## START

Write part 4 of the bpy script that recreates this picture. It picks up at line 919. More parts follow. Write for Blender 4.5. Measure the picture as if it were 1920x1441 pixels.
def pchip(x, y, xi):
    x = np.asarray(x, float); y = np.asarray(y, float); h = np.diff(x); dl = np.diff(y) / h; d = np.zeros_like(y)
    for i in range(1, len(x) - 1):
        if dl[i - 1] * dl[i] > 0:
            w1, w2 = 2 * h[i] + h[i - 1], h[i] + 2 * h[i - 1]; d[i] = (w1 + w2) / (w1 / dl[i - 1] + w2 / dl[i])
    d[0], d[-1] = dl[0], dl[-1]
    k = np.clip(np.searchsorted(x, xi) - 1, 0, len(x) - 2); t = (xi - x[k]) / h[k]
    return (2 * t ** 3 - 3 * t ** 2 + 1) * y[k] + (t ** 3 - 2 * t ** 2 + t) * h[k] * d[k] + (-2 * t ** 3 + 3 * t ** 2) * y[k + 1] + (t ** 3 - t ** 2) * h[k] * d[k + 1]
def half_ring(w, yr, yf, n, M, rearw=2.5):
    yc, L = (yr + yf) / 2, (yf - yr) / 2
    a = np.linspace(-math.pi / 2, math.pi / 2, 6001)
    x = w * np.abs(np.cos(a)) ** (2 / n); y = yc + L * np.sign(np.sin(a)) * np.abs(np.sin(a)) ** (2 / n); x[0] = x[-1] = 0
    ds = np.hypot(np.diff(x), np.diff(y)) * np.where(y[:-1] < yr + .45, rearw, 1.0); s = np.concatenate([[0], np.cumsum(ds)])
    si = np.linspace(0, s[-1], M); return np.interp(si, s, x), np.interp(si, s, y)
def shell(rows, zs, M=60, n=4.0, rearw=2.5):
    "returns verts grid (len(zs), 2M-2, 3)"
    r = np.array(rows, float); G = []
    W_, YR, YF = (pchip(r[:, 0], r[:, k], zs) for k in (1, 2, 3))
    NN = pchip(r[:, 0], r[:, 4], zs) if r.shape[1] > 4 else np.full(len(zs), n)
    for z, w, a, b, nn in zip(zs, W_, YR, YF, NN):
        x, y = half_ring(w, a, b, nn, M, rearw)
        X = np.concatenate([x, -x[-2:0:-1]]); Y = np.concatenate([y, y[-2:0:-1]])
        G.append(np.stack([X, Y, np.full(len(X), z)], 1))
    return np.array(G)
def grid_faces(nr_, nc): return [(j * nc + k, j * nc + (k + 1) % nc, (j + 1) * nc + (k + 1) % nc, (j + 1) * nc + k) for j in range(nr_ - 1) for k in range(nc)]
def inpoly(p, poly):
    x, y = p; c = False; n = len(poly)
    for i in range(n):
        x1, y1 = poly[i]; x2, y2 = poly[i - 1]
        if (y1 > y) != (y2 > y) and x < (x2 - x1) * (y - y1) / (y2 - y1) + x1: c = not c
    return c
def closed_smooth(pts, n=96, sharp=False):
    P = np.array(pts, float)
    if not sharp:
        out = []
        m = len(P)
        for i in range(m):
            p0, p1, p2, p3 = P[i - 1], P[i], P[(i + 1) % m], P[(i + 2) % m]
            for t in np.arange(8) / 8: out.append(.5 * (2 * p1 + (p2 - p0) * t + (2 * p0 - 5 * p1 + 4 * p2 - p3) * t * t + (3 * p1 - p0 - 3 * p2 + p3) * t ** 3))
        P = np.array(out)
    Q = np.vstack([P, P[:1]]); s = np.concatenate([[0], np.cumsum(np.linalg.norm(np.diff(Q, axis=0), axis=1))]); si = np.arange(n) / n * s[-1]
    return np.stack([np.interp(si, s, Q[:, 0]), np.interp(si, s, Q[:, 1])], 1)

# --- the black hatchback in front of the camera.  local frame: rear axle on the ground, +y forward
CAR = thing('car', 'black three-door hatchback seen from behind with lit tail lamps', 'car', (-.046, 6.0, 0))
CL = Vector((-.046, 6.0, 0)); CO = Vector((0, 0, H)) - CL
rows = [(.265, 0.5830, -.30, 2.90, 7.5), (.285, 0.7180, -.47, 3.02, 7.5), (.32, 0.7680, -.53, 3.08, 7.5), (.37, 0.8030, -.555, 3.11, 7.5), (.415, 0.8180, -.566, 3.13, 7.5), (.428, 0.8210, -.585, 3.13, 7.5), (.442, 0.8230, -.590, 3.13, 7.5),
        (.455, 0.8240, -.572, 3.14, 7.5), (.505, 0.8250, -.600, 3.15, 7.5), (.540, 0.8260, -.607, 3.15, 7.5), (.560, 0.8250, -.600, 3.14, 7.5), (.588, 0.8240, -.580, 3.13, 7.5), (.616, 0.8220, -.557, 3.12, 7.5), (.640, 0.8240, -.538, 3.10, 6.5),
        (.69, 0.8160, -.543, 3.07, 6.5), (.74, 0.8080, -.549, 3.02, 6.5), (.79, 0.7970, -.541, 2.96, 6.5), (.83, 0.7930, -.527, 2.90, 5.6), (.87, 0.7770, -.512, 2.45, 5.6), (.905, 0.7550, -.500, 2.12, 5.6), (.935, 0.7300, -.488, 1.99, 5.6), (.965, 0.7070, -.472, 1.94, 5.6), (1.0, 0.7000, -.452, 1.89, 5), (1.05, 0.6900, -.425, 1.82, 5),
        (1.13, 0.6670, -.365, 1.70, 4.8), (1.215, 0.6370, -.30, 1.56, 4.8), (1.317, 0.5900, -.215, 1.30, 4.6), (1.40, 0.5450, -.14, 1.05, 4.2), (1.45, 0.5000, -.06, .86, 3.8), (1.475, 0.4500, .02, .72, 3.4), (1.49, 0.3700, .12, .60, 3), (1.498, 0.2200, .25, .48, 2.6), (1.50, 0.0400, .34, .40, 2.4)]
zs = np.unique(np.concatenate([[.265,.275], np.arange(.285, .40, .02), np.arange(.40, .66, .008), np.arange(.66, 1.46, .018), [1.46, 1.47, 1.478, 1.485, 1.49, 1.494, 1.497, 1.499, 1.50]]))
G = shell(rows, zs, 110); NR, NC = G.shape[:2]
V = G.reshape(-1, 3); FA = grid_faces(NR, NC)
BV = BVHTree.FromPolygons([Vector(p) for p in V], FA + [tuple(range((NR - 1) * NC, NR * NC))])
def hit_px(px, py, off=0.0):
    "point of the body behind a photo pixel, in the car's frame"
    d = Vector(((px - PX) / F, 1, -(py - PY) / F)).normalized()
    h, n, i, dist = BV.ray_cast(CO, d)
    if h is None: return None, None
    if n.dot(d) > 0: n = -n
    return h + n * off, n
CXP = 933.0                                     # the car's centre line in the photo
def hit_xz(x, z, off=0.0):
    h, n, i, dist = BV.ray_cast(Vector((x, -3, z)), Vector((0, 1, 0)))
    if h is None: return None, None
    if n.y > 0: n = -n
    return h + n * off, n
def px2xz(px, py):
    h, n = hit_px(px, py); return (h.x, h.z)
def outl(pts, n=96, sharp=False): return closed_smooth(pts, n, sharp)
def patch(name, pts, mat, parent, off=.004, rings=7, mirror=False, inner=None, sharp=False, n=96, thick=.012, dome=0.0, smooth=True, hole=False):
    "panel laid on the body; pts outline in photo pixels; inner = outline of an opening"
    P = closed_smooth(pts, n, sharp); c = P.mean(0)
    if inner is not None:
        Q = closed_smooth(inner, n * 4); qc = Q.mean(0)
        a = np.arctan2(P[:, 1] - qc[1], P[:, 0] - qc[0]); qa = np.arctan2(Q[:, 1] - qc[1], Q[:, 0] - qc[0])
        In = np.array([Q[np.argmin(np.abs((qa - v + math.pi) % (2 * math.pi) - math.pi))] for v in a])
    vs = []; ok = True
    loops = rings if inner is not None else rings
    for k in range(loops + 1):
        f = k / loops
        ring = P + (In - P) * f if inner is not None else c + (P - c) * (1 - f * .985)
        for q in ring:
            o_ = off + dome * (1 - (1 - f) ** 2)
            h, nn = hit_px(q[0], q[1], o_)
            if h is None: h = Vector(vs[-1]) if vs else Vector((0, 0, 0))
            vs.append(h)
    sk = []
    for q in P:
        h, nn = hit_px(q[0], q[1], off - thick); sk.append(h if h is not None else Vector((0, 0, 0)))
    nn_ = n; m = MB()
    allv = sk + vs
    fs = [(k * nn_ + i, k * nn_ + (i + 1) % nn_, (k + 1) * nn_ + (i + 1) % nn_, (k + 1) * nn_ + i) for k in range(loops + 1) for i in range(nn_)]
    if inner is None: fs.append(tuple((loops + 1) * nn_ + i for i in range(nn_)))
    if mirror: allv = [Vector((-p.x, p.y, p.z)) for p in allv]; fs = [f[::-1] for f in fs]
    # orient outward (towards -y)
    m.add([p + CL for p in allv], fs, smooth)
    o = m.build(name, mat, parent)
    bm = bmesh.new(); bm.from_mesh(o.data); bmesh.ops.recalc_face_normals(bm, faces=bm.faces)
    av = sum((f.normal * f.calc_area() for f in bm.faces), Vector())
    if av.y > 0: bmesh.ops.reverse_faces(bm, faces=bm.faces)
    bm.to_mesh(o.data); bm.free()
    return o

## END

Stated task: Search the data for "pixels". Copy every line that has it.

Solution for this task:
Write part 4 of the bpy script that recreates this picture. It picks up at line 919. More parts follow. Write for Blender 4.5. Measure the picture as if it were 1920x1441 pixels.
    "panel laid on the body; pts outline in photo pixels; inner = outline of an opening"